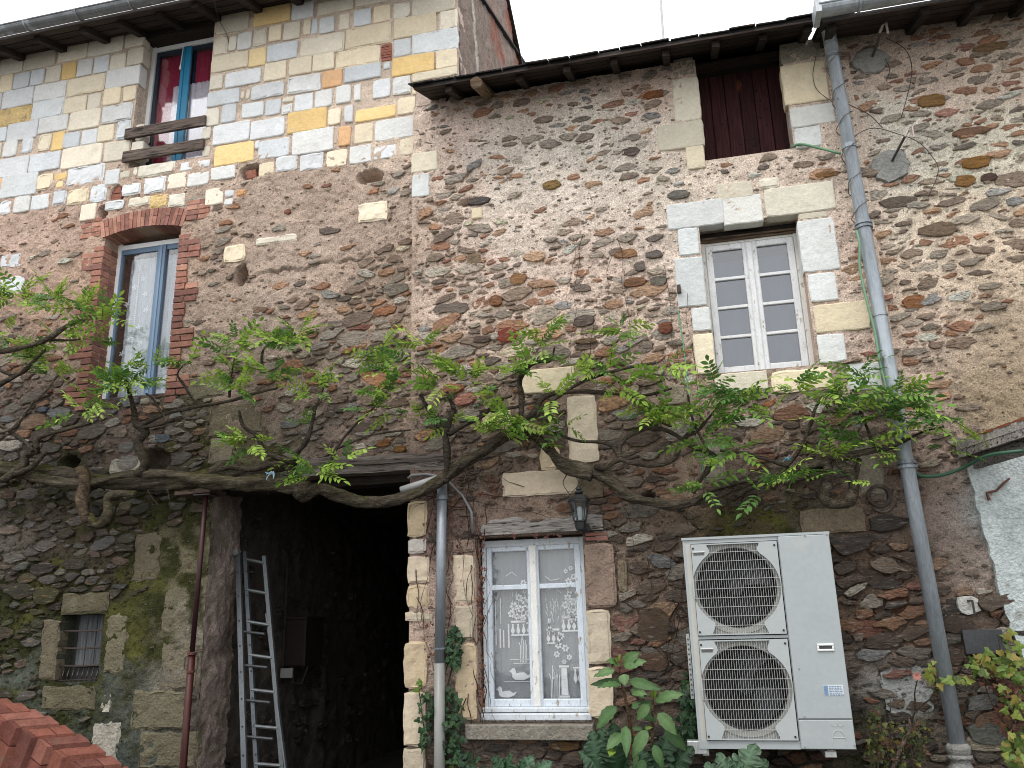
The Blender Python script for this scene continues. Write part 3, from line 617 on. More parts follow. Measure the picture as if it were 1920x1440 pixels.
for (x, z, r) in seeds:
    F = field(x, z)[0]; px, py = proj(x, 0, z); px = float(px); py = float(py)
    cov, dry = F[3], F[4]
    if px < 400 and py > 850: cov -= .16
    if random.random() > min(.985, cov*1.3+.02+.15*dry): continue
    u = x/AX; k0, k1 = int(u/cell), int(z/cell)
    R0 = r*2.3; poly = [(u+R0*math.cos(a)*random.uniform(.55, 1.0), z+R0*math.sin(a)*random.uniform(.55, 1.0)) for a in np.linspace(0, 2*math.pi, 10)[:-1]+random.random()]
    for i in range(k0-1, k0+2):
        for j in range(k1-1, k1+2):
            for (a, b, c) in gridd.get((i, j), ()):
                dx, dz = a-u, b-z; d2 = dx*dx+dz*dz
                if d2 < 1e-10 or d2 > .09: continue
                d = math.sqrt(d2); t = (d2+r*r-c*c)/(2*d)
                poly = clip(poly, u+dx/d*t, z+dz/d*t, dx/d, dz/d)
                if len(poly) < 3: break
            if len(poly) < 3: break
    if len(poly) < 3: continue
    poly = np.array(poly); poly[:, 0] *= AX
    ce = poly.mean(0)
    an = random.gauss(.09, .15); ca, sa = math.cos(an), math.sin(an)
    gap = (.0045+.010*(1-dry)*random.uniform(.4, 1.6))
    ex = poly.max(0)-poly.min(0)
    if min(ex) < .016: continue
    sc_ = np.clip(1-2*gap/ex, .3, 1)*(1-.30*(1-min(1, cov*1.25))*random.random())
    q = (poly-ce)*sc_; q = np.stack([q[:, 0]*ca-q[:, 1]*sa, q[:, 0]*sa+q[:, 1]*ca], 1)+ce
    # corners cut and edges broken up
    o = []; n = len(q)
    for i in range(n):
        a, b = q[i], q[(i+1) % n]; e = np.linalg.norm(b-a)
        if e < .008: o.append((a+b)/2); continue
        kk = random.uniform(.03, .17); o.append(a+(b-a)*kk); 
        if e > .07: o.append(a+(b-a)*.5+np.array([random.uniform(-.14, .14), random.uniform(-.16, .16)])*min(ex)*.6)
        o.append(a+(b-a)*(1-kk))
    q = np.array(o)
    if len(q) < 4: continue
    bad = False
    for _ in range(6):
        gi = ((q[:, 0]-GX0)/GS).astype(int).clip(0, NXg-1); gj = (q[:, 1]/GS).astype(int).clip(0, NZg-1)
        hit = occ[gi, gj]
        if not hit.any(): break
        q[hit] = ce+(q[hit]-ce)*.72
    else: bad = True
    if bad: continue
    ex = q.max(0)-q.min(0)
    if min(ex) < .014 or ex[0] < .02: continue
    area = ex[0]*ex[1]*.7
    house = 0 if x < XB else (1 if x < XC else 2)
    if (x < XB) != (x+ex[0]/2 < XB) or (x-ex[0]/2 < XB) != (x < XB): continue
    if z > (ZTOP_L, ZTOP_M, ZTOP_R)[house]-.02: continue
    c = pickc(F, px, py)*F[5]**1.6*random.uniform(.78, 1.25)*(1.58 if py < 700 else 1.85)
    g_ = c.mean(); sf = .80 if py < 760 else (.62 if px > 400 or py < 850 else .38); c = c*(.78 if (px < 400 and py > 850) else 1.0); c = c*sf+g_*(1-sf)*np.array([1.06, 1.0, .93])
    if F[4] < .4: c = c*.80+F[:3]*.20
    mo = F[6]
    if random.random() < mo*1.1: c = c*(1-.75*mo)+np.array(random.choice([(.055, .06, .018), (.09, .09, .025), (.035, .038, .014), (.07, .06, .03)]))*.75*mo
    stones.append((area, house, q, dry, tuple(np.clip(c, 0, .8)), cov))
YY = (YL, YM, YR)
for h, hs in enumerate((tall_house, low_house, end_house)):
    mine = sorted([s for s in stones if s[1] == h], key=lambda s: -s[0])
    rest = MB()
    for i, (area, _, q, dry, c, cov) in enumerate(mine):
        yc = YY[h]+float(relief(q[:, 0].mean(), q[:, 1].mean(), field(q[:, 0].mean(), q[:, 1].mean())[0]))
        pr = .006+.012*random.random()+dry*random.uniform(.008, .034)
        m = MB() if i < 300 else rest
        m.stone(q, yc+.06, yc-pr, rnd=.10+.12*random.random(), j=.003+.004*dry, c=c)
        if i < 300: m.build('rubble_stone', M['stone'], hs)
    if rest.v: rest.build('small_rubble', M['stone'], hs, kind='stuff')
print('stones', len(stones))
# chips and gravel pressed into the mortar
for h, hs in enumerate((tall_house, low_house, end_house)):
    xa, xb_ = ((XL, XB), (XB, XC), (XC, XR))[h]; rest = MB(); n_ = (5200, 5200, 3000)[h]
    X_ = rng.uniform(xa+.02, xb_-.02, n_); Z_ = rng.uniform(.3, (ZTOP_L, ZTOP_M, ZTOP_R)[h]-.03, n_); F_ = field(X_, Z_); Yr = relief(X_, Z_, F_); PX_, PY_ = proj(X_, 0, Z_)
    for i in range(n_):
        if not (-50 < PX_[i] < 1970 and -30 < PY_[i] < 1480) or occ[int((X_[i]-GX0)/GS), int(Z_[i]/GS)]: continue
        if PY_[i] < 352-.125*PX_[i]-20 and PX_[i] < 790: continue
        r_ = .006+.016*random.random()**2; a_ = random.uniform(0, 6); n = 6; y_ = YY_[h]+Yr[i] if False else (YL, YM, YR)[h]+Yr[i]
        c = pickc(F_[i], PX_[i], PY_[i])*F_[i][5]**1.6*random.uniform(.7, 1.25); c = c*.5+F_[i][:3]*random.uniform(.3, .55)
        if random.random() < .35: c = F_[i][:3]*random.uniform(.8, 1.3)
        q = [(X_[i]+r_*1.5*math.cos(a_+6.283*k/n)*random.uniform(.7, 1.15), Z_[i]+r_*.8*math.sin(a_+6.283*k/n)*random.uniform(.7, 1.15)) for k in range(n)]
        d_ = random.uniform(.003, .010)
        rest.add([(a, y_+.006, b) for a, b in q]+[((a+X_[i]*.8)/1.8, y_-d_, (b+Z_[i]*.8)/1.8) for a, b in q], [(k, (k+1) % n, n+(k+1) % n, n+k) for k in range(n)]+[tuple(range(n, 2*n))], tuple(np.clip(c, 0, .8)))
    rest.build('mortar_gravel', M['stone'], hs, kind='stuff')

# individually recognisable stones of the middle wall
def big(cx, cy, w_, h_, c, parent, Y, pr=.02, n=9, rot=0.0, bevel=.15):
    x, z = Rx(cx, cy, Y), Rz(cx, cy, Y); W, H = w_*.00208, h_*.00208
    q = []
    for k in range(n):
        a = 2*math.pi*k/n+random.uniform(-.2, .2); r_ = random.uniform(.88, 1.08)
        u, v = math.copysign(abs(math.cos(a))**.8, math.cos(a))*W*r_, math.copysign(abs(math.sin(a))**.8, math.sin(a))*H*r_
        q.append((x+u*math.cos(rot)-v*math.sin(rot), z+u*math.sin(rot)+v*math.cos(rot)))
    m = MB().stone(q, Y+.05, Y-pr, rnd=.14, j=.005, c=alb(c, .95)); return m.build('rubble_stone', M['stone'], parent)
for a in [(952, 628, 48, 34, (150, 78, 62)), (1036, 348, 44, 22, (168, 138, 88)), (1095, 603, 46, 26, (120, 104, 96)), (972, 523, 36, 26, (178, 134, 96)), (904, 637, 40, 18, (112, 94, 86)), (1226, 178, 50, 20, (166, 110, 70)),
          (1185, 285, 34, 22, (128, 112, 106)), (1272, 366, 48, 22, (140, 136, 128)), (900, 378, 58, 18, (104, 98, 96)), (1550, 328, 50, 15, (164, 122, 80)), (1190, 530, 50, 20, (148, 108, 80)), (1234, 528, 36, 24, (136, 130, 118)),
          (890, 490, 34, 36, (150, 130, 104)), (1174, 477, 48, 20, (176, 134, 100)), (1226, 478, 36, 18, (132, 124, 118)), (930, 565, 32, 26, (160, 108, 72)), (1200, 500, 24, 22, (130, 120, 112)), (1248, 615, 28, 26, (142, 88, 66)),
          (1100, 590+50, 46, 12, (140, 116, 90)), (1225, 1172, 62, 62, (96, 80, 66)), (1225, 1210+30, 60, 34, (100, 80, 66)), (1060, 1398, 60, 16, (120, 92, 62))]:
    big(*a, low_house, YM)
for a in [(1748, 190, 54, 28, (170, 132, 84), ), (1856, 90, 72, 20, (164, 134, 100)), (1820, 248, 78, 18, (158, 122, 98)), (1760, 432, 72, 30, (150, 128, 108)), (1830, 305, 52, 26, (166, 122, 66)), (1808, 340, 40, 26, (168, 126, 76)),
          (1854, 334, 32, 18, (110, 86, 78)), (1684, 380, 72, 26, (132, 120, 108)), (1714, 567, 46, 28, (170, 118, 80)), (1628, 1015, 60, 20, (104, 82, 66)), (1630, 1080, 44, 32, (88, 74, 68)), (1680, 1130, 44, 34, (104, 70, 50)),
          (1640, 1128, 42, 24, (98, 76, 62)), (1862, 1258, 66, 30, (110, 92, 78)), (1850, 1376, 60, 34, (122, 124, 116)), (1620, 1180, 62, 34, (130, 90, 76)), (1795, 1170, 50, 34, (86, 74, 66)), (1650, 1144, 20, 20, (90, 70, 60))]:
    big(*a, end_house if Rx(a[0], a[1]) > XC else low_house, YR)
for a in [(688, 800, 70, 28, (112, 98, 88)), (620, 775, 30, 18, (108, 96, 88)), (718, 830, 34, 20, (150, 104, 62)), (750, 842, 30, 16, (146, 108, 66)), (240, 868, 60, 34, (150, 146, 138)), (322, 838, 34, 28, (84, 86, 44)),
          (305, 822, 40, 20, (110, 120, 128)), (80, 768, 30, 14, (110, 118, 130)), (132, 786, 34, 16, (104, 112, 126)), (540, 398, 18, 14, (150, 96, 76)), (488, 582, 38, 16, (150, 124, 104)), (208, 918, 26, 20, (140, 132, 118)), (235, 950, 36, 24, (120, 112, 88))]:
    big(*a, tall_house, YL, pr=.015)

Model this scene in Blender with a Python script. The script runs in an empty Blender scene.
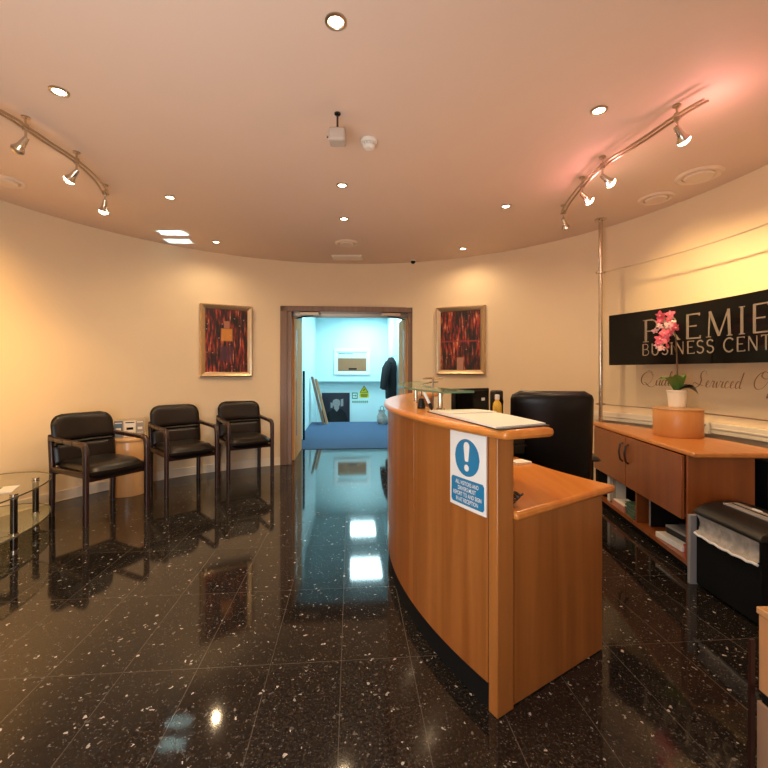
····················
__Task to complete__
From the records, copy every line that has the string "scene" in it.

__In response__
The Blender Python script for this scene continues. Write part 3, from line 617 on. More parts follow. Measure the picture as if it were 1920x1440 pixels.
Model this scene in Blender with a Python script. The script runs in an empty Blender scene.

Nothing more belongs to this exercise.